OK, I'm a little...no...I'm freaked out here. My local Kansas City NPR station, KCUR, announced a couple of months ago that it was inviting local authors to submit short writings that could be recorded and played on their station. Under three minutes. So I submitted a poem "Sipping Gin." And I am NOT a poet. Am I?

Got an email back asking me to submit the poem as a recording. I borrowed a high tech tape recorder from friend John Tygart and started trying to record said poem. I am so bad at this stuff. Finally, after I don't know how many tries and hating hearing my voice, got something to send. Today, I'm informed they'd like me to come in next week to record the poem and...do I have another poem as well! I do, bless my soul. "In February the Crows Come," a poem that ends the novella One More Victim. A poem that took me thirty years to find the last stanza that ends the story that took that long to write.

Stay tuned, folks. I fully expect that when I go to the studio for the recording I will collapse in a garble of gasping incoherence and they will sort of shake their heads and show me the door.

Tuesday, August 19, 2014

"One More Victim" Took Thirty Years to Write; It was Worth the Wait. Hope You'll Agree.

In the early 1970s I looked out the window of the back door of our small house in Hutchinson, Kansas, where I was working at the newspaper, to see crows ripping into our black plastic trash bag to peck out its contents. The scene started in me a poem and an idea for a story.

The poem got started:

"In February the crows come,
"To pick though my garbage,
"Make holes in the black plastic sack
"And scatter its entrails over the snow.

The story did too:

"The most important summer of my life began with a house-shaking thunder-boomer that woke me up on a Thursday night in 1958 near the end of my fifth-grade school year."

The story stalled. So did the poem.

Years later the story picked up again and I finished the section from 1958. Years later, I finished the section from 1968. Thirty years later, I finally finished the section set in 1992; found the last verse of the poem that started the whole thing and would now end the novella. It's a boy-finds-girl; boy-loses-girl story. And then again. And then one final time.

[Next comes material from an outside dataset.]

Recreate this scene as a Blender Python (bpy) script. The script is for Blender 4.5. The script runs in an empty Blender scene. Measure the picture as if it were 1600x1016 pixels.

One More Victim is a literary novella in which the Holocaust is a critical element, so gets sub-categorized as "world literature, Jewish." When offered free (and I'm not going to do that anymore) went twice to #1 free Amazon ranking As a paid ranking, it twice hit #92. I think that gave me the right to call it a best seller, but that is term much abused these days. It has a strong romance element, too. And it can be considered a coming-of-age, young adult work, as well. My writing touches many genres.

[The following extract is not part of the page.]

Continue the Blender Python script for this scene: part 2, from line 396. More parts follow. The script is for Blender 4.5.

Here's what some reviewers had to say:

Anthea Carson

I could not put this book down. It was absolutely mesmerizing. First of all, I have a thing for books about loves that start in childhood, so it had me hooked right there. But also, this writer is just amazing. The way the language flows makes you want to keep reading. There is something very erotic in the story too, even though it was not cheap eroticism. I like that, when a book is sexy without overdoing it

Nicola Lawson

This short story packs so much into a short length it's hard to believe. It's very well written. I wish there was more of it, not because the story doesn't satisfy because it definitely does. I guess I'll just have to get some more of the authors work.

CJ

I'm an older gentleman living out in the boonies, so sometimes I forget that the world has seemingly sped up, even as I've slowed down. Having said that, this book felt like a dust storm packed in a tornado and wrapped in a hurricane. And I say that in the most flattering way. Attwood (this is my first experience with this author, and I'm pleased to say a surprisingly delightful one) manages to include so much back story in such a short space that I couldn't help but feel a bit rushed...and yet it didn't feel rushed. It was just the right back story and it was well constructed. The story itself was such a delight to discover. It left me breathless.

An excerpt:

Her face at that moment is still the sweetest vision I have ever seen. It was full of yearning, yet already satisfied. Her complexion mirrored the innocence of her heart, untouched yet by the cruelty of the world and the far greater cruelty of the expectations we have for ourselves in that world.